Önkibar neden çıldırma noktasına geldi bu kadar?
"Tosuncuk" demişim kendisine.. Çok zoruna gitmiş,
bu yüzden beni ölümle tehdit ediyor.
Ne diyebilirim ki?
Bu adamlar gazeteci!
Ellerinden oyuncakları alınınca böyle oluyorlar demek ki...
Yeniçağ Gazetesi'ni temsil ediyor şimdi.
Mafyatik bu adam, Ahmet Çelik'i nasıl temsil ediyor?
Hangi yönüyle!
Hem küfürbaz, hem mafyatik, hem de
cahilmiş!
Gazeteci bir insan, gazeteciliği ve haberi yaşar. Hangi
yayın organının, hangi tarihte yayın yaptığını, hangi tarihte
kapandığını bilir. Ama zar zor yazdığı "temsilci
yazılarını" ayağını kaşıyarak stajyer muhabire
düzelttirenlerden gazeteci değil fırıncı olur!
Gazeteciliğin cehalete tahammülü yoktur. Cahil
olunca bir kişi Sebahattin Önkibar'ın düştüğü duruma düşer...
Ne çok canı acımış bu adamın, hırsını küfürle alamamış, Yeniçağ'ı
"babasının malı" gibi kullanmış... Benim de bir
dönem yazdığım Yeniçağ'ı... O yazı hiç kuşkum yok ki,
gazetecilikte ne yaptığımı çok iyi bilen Genel Yayın Yönetmeni
Hayri Köklü'nün yüzünü kızartacaktır.
İlkokul mezunuymuşum ben, gazete dağıtıyormuşum.
Sonra Behiç Kılıç beni çaycı yapmış... Eksik
olmasın Süleyman Soylu da işsiz kaldığım için beni maaşa
bağlamış!
A be tosuncuk bunlar ayıp değil de, şehadetine başvurduğun Behiç
Kılıç tükürmez mi yüzüne?
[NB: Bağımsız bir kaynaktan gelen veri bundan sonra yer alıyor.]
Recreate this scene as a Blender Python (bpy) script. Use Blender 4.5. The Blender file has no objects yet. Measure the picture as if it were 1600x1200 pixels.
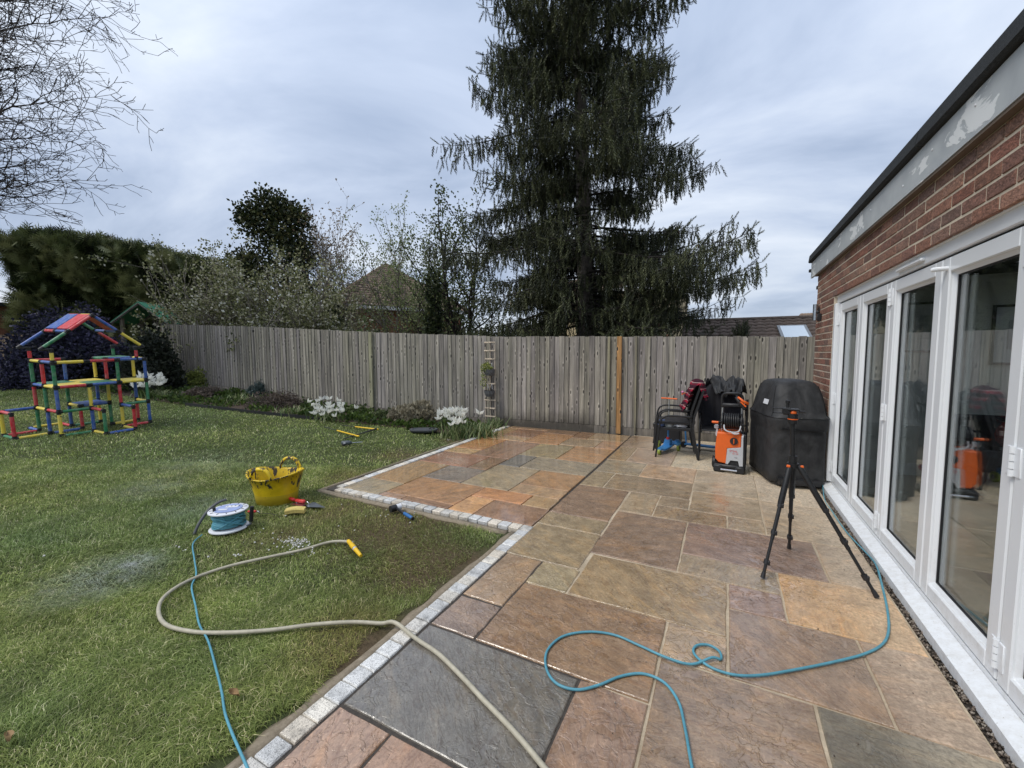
import bpy, math, random
import numpy as np
from mathutils import Vector, Matrix
random.seed(7); rng = np.random.default_rng(11)
S = bpy.context.scene; C = S.collection
R = math.radians
# ------------------------------------------------------------------ camera
F, YAW, PITCH, ROLL, EYE = 648.0, R(27.25), R(4.24), R(-0.19), 1.5
fw = Vector((-math.sin(YAW)*math.cos(PITCH), math.cos(YAW)*math.cos(PITCH), -math.sin(PITCH)))
rt = Vector((math.cos(YAW), math.sin(YAW), 0)); up = rt.cross(fw)
rt2 = rt*math.cos(ROLL) + up*math.sin(ROLL); up2 = rt2.cross(fw)
cd = bpy.data.cameras.new('camera'); cam = bpy.data.objects.new('camera', cd); C.objects.link(cam)
cam.matrix_world = Matrix(((rt2.x, up2.x, -fw.x, 0), (rt2.y, up2.y, -fw.y, 0), (rt2.z, up2.z, -fw.z, EYE), (0, 0, 0, 1)))
cd.sensor_width = 36; cd.lens = 36*F/1600; cd.clip_start = .02; cd.clip_end = 2000; S.camera = cam
# ------------------------------------------------------------------ world, sun, exposure
SUN_EL, SUN_AZ = R(52), R(215)      # azimuth clockwise from +y
W = bpy.data.worlds.new('World'); S.world = W; W.use_nodes = True
nt = W.node_tree; nt.nodes.clear(); N = nt.nodes.new; Lk = nt.links.new
out = N('ShaderNodeOutputWorld'); mix = N('ShaderNodeMixShader'); b1 = N('ShaderNodeBackground'); b2 = N('ShaderNodeBackground')
sky = N('ShaderNodeTexSky'); sky.sky_type = 'NISHITA'; sky.sun_disc = False; sky.sun_elevation = SUN_EL; sky.sun_rotation = SUN_AZ
Lk(sky.outputs[0], b1.inputs[0]); b1.inputs[1].default_value = 0.1
tc = N('ShaderNodeTexCoord'); sp = N('ShaderNodeSeparateXYZ'); Lk(tc.outputs['Generated'], sp.inputs[0])
def wm(op, a, b=None, cl=False):
    m = N('ShaderNodeMath'); m.operation = op; m.use_clamp = cl
    for i, v in enumerate((a, b)):
        if v is None: continue
        if isinstance(v, (int, float)): m.inputs[i].default_value = v
        else: Lk(v, m.inputs[i])
    return m.outputs[0]
zz = wm('ADD', wm('MAXIMUM', sp.outputs[2], 0.0), 0.22)
px_ = wm('DIVIDE', sp.outputs[0], zz); py_ = wm('DIVIDE', sp.outputs[1], zz)
cb = N('ShaderNodeCombineXYZ'); Lk(px_, cb.inputs[0]); Lk(py_, cb.inputs[1]); cb.inputs[2].default_value = 3.1
mp = N('ShaderNodeMapping'); mp.inputs['Rotation'].default_value = (0, 0, R(-28)); mp.inputs['Scale'].default_value = (1.0, 1.7, 1); Lk(cb.outputs[0], mp.inputs[0])
n1 = N('ShaderNodeTexNoise'); n1.inputs['Scale'].default_value = .75; n1.inputs['Detail'].default_value = 7; n1.inputs['Roughness'].default_value = .56; n1.inputs['Distortion'].default_value = .5
Lk(mp.outputs[0], n1.inputs['Vector'])
n2 = N('ShaderNodeTexNoise'); n2.inputs['Scale'].default_value = .35; n2.inputs['Detail'].default_value = 3; Lk(mp.outputs[0], n2.inputs['Vector'])
nn = wm('ADD', wm('MULTIPLY', n1.outputs[0], .65), wm('MULTIPLY', n2.outputs[0], .35))
cr = N('ShaderNodeValToRGB'); e = cr.color_ramp.elements
e[0].position = .38; e[0].color = (.36, .44, .59, 1); e[1].position = .62; e[1].color = (.84, .89, .97, 1)
m_ = e.new(.47); m_.color = (.52, .60, .75, 1); m_ = e.new(.55); m_.color = (.68, .75, .865, 1)
Lk(nn, cr.inputs[0]); Lk(cr.outputs[0], b2.inputs[0]); Lk(wm('MULTIPLY', wm('ADD', wm('MULTIPLY', wm('MAXIMUM', sp.outputs[2], 0.0), .75), 1.0), .71), b2.inputs[1])   # overcast: brighter towards the zenith
mix.inputs[0].default_value = .9; Lk(b1.outputs[0], mix.inputs[1]); Lk(b2.outputs[0], mix.inputs[2]); Lk(mix.outputs[0], out.inputs[0])
sl = bpy.data.lights.new('sun', 'SUN'); sl.energy = 1.5; sl.angle = R(25); sl.color = (1, .95, .86)
so = bpy.data.objects.new('sun', sl); C.objects.link(so)
so.rotation_euler = Vector((-math.sin(SUN_AZ)*math.cos(SUN_EL), -math.cos(SUN_AZ)*math.cos(SUN_EL), -math.sin(SUN_EL))).to_track_quat('-Z', 'Y').to_euler()
S.view_settings.view_transform = 'Standard'; S.view_settings.look = 'None'; S.view_settings.gamma = 1
S.view_settings.exposure = 0.42; S.view_settings.use_curve_mapping = False
S.render.engine = 'CYCLES'; S.cycles.max_bounces = 8; S.cycles.transparent_max_bounces = 16

# ------------------------------------------------------------------ survey helpers: a bearing turned into a point in the garden
def ray(px, py): return fw + rt2*((px-800)/F) + up2*((600-py)/F)
def gp(px, py, z=0.0):
    d = ray(px, py); return Vector((0, 0, EYE)) + d*((z-EYE)/d.z)
def dp(px, py, Z): return Vector((0, 0, EYE)) + ray(px, py)*Z
def lawn_h(x, y):
    s = min(12.0, max(0.0, -4.2-x)); s = s*s/(s+.6) if s > 0 else 0
    return -.03 + s*(.0235+.0062*min(8, max(0, y)))
def lawn_np(x, y):
    s = np.clip(-4.2-x, 0, 12); s = s*s/(s+.6); return -.03 + s*(.0235+.0062*np.clip(y, 0, 8))
def gl(px, py, dz=0):
    z = 0
    for i in range(50):
        p = gp(px, py, min(z, 1.2)); z = .5*z + .5*(lawn_h(p.x, p.y)+dz)
    return gp(px, py, z)

# ------------------------------------------------------------------ mesh helpers
class MB:
    def __init__(s): s.v = []; s.f = []; s.mi = []; s.M = Matrix.Identity(4); s.m = 0
    def add(s, vs, fs):
        b = len(s.v); s.v += [tuple(s.M @ Vector(v)) for v in vs]; s.f += [tuple(i+b for i in f) for f in fs]; s.mi += [s.m]*len(fs); return s
    def box(s, c, d, rz=0, bev=0):
        x, y, z = d[0]/2, d[1]/2, d[2]/2; rot = Matrix.Rotation(rz, 3, 'Z'); c = Vector(c)
        if bev <= 0:
            vs = [c + rot @ Vector(p) for p in ((-x,-y,-z),(x,-y,-z),(x,y,-z),(-x,y,-z),(-x,-y,z),(x,-y,z),(x,y,z),(-x,y,z))]
            return s.add(vs, [(0,3,2,1),(4,5,6,7),(0,1,5,4),(1,2,6,5),(2,3,7,6),(3,0,4,7)])
        b = min(bev, x*.9, y*.9, z*.9); R4 = []
        for zz_, ins in ((-z, b), (-z+b, 0), (z-b, 0), (z, b)):
            X, Y = x-ins, y-ins
            R4.append([c+rot @ Vector(p) for p in ((-X+(0 if ins else b), -Y, zz_), (X-(0 if ins else b), -Y, zz_), (X, -Y+(0 if ins else b), zz_), (X, Y-(0 if ins else b), zz_), (X-(0 if ins else b), Y, zz_), (-X+(0 if ins else b), Y, zz_), (-X, Y-(0 if ins else b), zz_), (-X, -Y+(0 if ins else b), zz_))])
        return s.loft(R4)
    def loft(s, rings, cap=True, closed=True):
        n = len(rings[0]); vs = [p for r in rings for p in r]; fs = []
        for i in range(len(rings)-1):
            for j in range(n if closed else n-1):
                k = (j+1) % n; fs.append((i*n+j, i*n+k, (i+1)*n+k, (i+1)*n+j))
        if cap: fs.append(tuple(reversed(range(n)))); fs.append(tuple(range((len(rings)-1)*n, len(rings)*n)))
        return s.add(vs, fs)
    def tube(s, pts, r, n=8, cap=True, flat=1.0):
        pts = [Vector(p) for p in pts]; rr = r if isinstance(r, (list, tuple)) else [r]*len(pts); rings = []; u = None
        for i, p in enumerate(pts):
            t = (pts[min(i+1, len(pts)-1)]-pts[max(i-1, 0)])
            if t.length < 1e-9: t = Vector((0, 0, 1))
            t.normalize()
            if u is None: u = t.orthogonal().normalized() if abs(t.z) > .9 else t.cross(Vector((0, 0, 1))).normalized()
            u = (u - t*u.dot(t)).normalized(); w = t.cross(u)
            rings.append([p + (u*math.cos(a) + w*math.sin(a)*flat)*rr[i] for a in [2*math.pi*k/n for k in range(n)]])
        return s.loft(rings, cap)
    def cyl(s, c, r, h, n=16, r2=None): c = Vector(c); return s.lathe(c, [(r, 0), (r if r2 is None else r2, h)], n)
    def lathe(s, c, prof, n=20, cap=True, sx=1, sy=1):
        c = Vector(c); return s.loft([[c+Vector((r*sx*math.cos(2*math.pi*k/n), r*sy*math.sin(2*math.pi*k/n), z)) for k in range(n)] for r, z in prof], cap)
    def poly(s, pts, h, z0=0):
        return s.loft([[Vector((p[0], p[1], z0)) for p in pts], [Vector((p[0], p[1], z0+h)) for p in pts]])
    def ell(s, c, r, n=12, m=8):
        c = Vector(c); rx, ry, rz = r if isinstance(r, (tuple, list)) else (r, r, r)
        return s.loft([[c+Vector((rx*math.sin(t)*math.cos(2*math.pi*k/n), ry*math.sin(t)*math.sin(2*math.pi*k/n), -rz*math.cos(t))) for k in range(n)] for t in [.12+(math.pi-.24)*i/m for i in range(m+1)]])
    def mesh(s, name, mats, smooth=False):
        me = bpy.data.meshes.new(name); me.from_pydata(s.v, [], s.f)
        for m in (mats if isinstance(mats, (list, tuple)) else [mats]): me.materials.append(m)
        if any(s.mi): me.polygons.foreach_set('material_index', s.mi)
        if smooth: me.polygons.foreach_set('use_smooth', [True]*len(me.polygons)); 
        me.update(); return me
    def build(s, name, mats, parent=None, smooth=False, **kw):
        return link(name, s.mesh(name, mats, smooth), parent, smooth, **kw)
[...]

Gazetesini kirlettiğin Ahmet
Çelik, sormaz mı sana "bu ne rezillik?" diye...
Tırnaklarımla kazıyarak geldiğim noktayı, bilenlere karşı nasıl
başı dik duracaksın bundan böyle?
Arslan Bulut, Abdullah Özdoğan, İsrafil Kumbasar ve Servet Kabaklı
gibi beni çok iyi bilen, takdir eden gerçek gazetecilerle aynı
gazetede bundan böyle nasıl yazacaksın?
Sen yazarsın da, onlar senin yazdığın gazetede yazmanın utancını
hep yaşayacaktır emin ol!
Karaalioğlu'na mesaj gönderiyor bu muhterem:
-Yazı yazdırma.
De benim bir işim var, son durağın olan Yeniçağ'dan kovulursan sen
ne yaparsın tosuncuk?
Hangi dala konarsın?
Ama sen bilirsin işini, Tayyip Bey "gel Sebahattin derse"
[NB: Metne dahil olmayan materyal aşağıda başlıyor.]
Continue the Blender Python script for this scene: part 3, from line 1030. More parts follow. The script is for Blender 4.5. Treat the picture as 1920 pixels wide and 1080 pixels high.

senin için her şey süt liman olur bunu herkes
biliyor.
Daha dün...
"Emir kulu" olduğunu itiraf ettin!
Oysa, onurlu bir meslek olan askerlikte şöyle bir kural vardır:
-Kanunsuz emir emir değildir.
Gariban Anadolu çocuğu bile bu gerçeği biliyor ve en cengaver
komutanına karşı gelirken, sen patronunun her istediğini yapıyor,
sonra da "emir kuluydum" diyorsun.
Öylesin, öyle kalmaya mahkumsun!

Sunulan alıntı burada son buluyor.